AFSA Attends NCSL Legislative Update
This week, AFSA’s State Government Affairs team attended the National Conference of State Legislatures (NCSL) meeting in Nashville, Tenn. With over 6,000 attendees, NCSL’s annual legislative summit is the largest gathering of state elected officials, legislative staff members, and government-affairs professionals. During the conference attendees discussed a wide range of issues on the state level and voted on a variety of policy directives and resolutions in committee meetings.
At the Communications, Financial Services and Interstate Commerce (CFI) Committee meeting, elected officials considered five policy directives and resolutions. The committee approved a directive addressing Internet and electronic commerce, which urged Congress to pass a comprehensive data privacy standard that would not preempt state privacy laws. The directive also called on Congress to modernize the Telephone Consumer Privacy Act to expand to robocall mitigation and call blocking technology and implement call authentication technology to identify “spoofed” calls.

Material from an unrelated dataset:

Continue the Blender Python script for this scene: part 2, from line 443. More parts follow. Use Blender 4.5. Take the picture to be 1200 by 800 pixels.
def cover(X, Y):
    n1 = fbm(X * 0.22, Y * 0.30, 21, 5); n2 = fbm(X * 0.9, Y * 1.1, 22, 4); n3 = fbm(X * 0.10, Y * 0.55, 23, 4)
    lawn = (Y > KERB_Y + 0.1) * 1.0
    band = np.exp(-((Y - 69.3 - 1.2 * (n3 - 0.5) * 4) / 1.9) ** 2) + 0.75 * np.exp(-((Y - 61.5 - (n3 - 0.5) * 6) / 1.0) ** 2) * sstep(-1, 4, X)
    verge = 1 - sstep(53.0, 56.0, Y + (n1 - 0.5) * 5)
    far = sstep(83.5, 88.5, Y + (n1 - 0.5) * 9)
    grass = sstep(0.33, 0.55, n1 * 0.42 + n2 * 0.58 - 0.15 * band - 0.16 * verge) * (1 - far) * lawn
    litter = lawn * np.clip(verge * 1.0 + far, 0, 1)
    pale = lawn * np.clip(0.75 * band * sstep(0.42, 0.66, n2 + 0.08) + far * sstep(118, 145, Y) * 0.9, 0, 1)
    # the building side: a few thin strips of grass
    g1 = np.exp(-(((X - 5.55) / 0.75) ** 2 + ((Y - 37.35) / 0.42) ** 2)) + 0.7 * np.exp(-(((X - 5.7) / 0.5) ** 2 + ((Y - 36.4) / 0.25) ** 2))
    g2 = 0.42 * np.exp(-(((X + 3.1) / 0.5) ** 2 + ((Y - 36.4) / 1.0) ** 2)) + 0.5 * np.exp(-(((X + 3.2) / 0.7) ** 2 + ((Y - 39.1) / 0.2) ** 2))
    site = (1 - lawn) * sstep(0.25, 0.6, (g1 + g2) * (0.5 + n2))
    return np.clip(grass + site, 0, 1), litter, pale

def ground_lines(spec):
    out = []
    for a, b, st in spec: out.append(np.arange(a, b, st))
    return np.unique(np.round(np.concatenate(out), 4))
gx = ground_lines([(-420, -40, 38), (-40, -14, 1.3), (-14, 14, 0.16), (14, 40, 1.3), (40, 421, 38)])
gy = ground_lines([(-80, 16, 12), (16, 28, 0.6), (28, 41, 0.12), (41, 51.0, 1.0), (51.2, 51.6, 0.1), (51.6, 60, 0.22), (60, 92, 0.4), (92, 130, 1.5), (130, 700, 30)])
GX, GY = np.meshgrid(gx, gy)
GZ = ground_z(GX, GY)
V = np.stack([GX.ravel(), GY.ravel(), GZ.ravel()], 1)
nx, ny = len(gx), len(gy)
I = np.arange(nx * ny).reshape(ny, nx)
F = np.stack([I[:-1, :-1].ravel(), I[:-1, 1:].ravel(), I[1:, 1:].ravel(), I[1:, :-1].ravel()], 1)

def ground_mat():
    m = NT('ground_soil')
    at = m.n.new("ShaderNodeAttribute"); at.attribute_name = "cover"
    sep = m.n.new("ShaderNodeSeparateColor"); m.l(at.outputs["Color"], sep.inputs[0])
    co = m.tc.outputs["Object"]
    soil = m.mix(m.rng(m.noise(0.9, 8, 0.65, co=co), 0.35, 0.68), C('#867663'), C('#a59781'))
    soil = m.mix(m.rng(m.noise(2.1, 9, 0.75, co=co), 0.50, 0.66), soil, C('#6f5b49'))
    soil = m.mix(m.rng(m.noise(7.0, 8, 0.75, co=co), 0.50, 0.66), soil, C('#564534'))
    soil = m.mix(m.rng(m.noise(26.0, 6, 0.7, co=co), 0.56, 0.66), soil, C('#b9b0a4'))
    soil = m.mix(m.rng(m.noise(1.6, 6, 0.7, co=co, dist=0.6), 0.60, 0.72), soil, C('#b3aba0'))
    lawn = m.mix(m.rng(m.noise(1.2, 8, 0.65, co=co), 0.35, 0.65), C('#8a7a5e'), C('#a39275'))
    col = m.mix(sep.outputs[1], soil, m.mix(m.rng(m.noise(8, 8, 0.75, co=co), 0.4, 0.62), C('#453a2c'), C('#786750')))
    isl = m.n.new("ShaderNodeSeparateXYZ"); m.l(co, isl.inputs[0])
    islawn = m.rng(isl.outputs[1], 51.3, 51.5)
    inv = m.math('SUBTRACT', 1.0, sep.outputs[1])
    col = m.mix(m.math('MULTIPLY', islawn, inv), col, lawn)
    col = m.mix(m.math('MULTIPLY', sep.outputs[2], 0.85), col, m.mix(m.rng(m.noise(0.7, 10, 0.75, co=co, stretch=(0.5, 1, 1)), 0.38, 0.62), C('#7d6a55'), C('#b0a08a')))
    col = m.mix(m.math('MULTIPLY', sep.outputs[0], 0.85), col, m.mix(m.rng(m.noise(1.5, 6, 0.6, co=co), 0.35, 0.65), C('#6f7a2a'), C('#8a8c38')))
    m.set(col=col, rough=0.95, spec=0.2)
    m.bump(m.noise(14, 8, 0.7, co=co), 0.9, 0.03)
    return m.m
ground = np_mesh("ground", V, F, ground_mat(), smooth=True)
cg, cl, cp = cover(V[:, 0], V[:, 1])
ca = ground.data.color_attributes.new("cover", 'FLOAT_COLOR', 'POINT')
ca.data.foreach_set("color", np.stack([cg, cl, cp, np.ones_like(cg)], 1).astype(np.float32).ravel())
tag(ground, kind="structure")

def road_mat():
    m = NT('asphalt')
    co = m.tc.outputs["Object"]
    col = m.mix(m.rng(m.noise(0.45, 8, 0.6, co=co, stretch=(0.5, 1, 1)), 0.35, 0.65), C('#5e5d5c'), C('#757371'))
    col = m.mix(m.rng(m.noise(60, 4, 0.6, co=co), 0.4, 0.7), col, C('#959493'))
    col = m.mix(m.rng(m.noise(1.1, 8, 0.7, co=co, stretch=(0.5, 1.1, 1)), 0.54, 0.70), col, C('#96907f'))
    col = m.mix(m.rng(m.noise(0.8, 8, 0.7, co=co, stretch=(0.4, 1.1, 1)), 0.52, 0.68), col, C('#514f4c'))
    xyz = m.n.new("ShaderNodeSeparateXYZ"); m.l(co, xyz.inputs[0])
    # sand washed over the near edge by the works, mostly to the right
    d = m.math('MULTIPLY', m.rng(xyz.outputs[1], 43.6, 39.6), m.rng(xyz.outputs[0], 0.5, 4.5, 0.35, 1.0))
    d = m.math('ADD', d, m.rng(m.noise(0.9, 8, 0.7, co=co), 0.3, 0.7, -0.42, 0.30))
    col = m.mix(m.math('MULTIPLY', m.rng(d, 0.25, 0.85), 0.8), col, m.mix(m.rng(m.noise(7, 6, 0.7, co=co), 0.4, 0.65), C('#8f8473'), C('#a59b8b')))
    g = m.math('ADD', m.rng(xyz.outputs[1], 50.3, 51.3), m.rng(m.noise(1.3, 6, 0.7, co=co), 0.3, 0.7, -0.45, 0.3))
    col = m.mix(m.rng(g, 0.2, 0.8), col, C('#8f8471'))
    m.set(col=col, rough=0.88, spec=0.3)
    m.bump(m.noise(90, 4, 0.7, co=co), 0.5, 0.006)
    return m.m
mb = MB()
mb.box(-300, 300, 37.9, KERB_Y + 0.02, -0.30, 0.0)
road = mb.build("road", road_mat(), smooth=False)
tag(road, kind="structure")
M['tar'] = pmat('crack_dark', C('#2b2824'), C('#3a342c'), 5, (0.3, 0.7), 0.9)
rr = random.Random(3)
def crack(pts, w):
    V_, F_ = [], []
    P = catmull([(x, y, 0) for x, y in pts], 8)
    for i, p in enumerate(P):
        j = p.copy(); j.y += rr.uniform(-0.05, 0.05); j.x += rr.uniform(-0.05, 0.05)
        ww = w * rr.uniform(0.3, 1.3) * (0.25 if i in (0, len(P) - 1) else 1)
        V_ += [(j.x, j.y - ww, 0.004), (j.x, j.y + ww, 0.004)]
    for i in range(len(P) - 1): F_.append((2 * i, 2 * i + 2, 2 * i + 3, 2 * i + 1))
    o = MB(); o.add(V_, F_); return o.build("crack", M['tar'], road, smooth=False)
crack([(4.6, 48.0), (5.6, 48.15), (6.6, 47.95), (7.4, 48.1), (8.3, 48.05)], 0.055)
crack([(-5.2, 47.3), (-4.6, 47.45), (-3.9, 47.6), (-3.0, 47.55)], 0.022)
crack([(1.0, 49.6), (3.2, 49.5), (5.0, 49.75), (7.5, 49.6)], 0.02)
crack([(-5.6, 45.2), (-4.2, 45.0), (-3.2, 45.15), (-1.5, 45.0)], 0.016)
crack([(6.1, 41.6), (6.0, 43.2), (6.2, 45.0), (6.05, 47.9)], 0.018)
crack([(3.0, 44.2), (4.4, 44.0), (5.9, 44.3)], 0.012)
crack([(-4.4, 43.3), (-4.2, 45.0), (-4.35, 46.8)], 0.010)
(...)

Committee members also approved a directive calling on states to work with the federal government and private sector to protect intellectual-property rights, as well as two resolutions supporting greater broadband access and smart-community infrastructure.
Committee members tabled a resolution calling on Congress to modernize the Community Reinvestment Act (CRA). Enacted in 1977 to mitigate perceived discrimination in lending, the CRA requires federal regulators to score how well financial institutions serve low- and moderate-income communities. Regulators can use this score to delay or block a financial institution from expanding its services or merging with another entity. As it stands, the CRA does not include non-bank financial institutions. The resolution supported expanding the CRA to include non-bank entities such as mortgage lenders, financial technology companies, and credit unions.
In addition to the CFI committee meeting, NCSL’s summit featured panels on data privacy and cybersecurity. Following California’s passage of the nation’s first comprehensive data privacy law, legislators in more than 15 states introduced similar data privacy bills. Currently, only Maine and Nevada have passed new consumer privacy laws, both of which are more limited in scope than the CCPA. During the panels, legislative and industry leaders discussed the features of the various state privacy laws and the need for a national data privacy standard.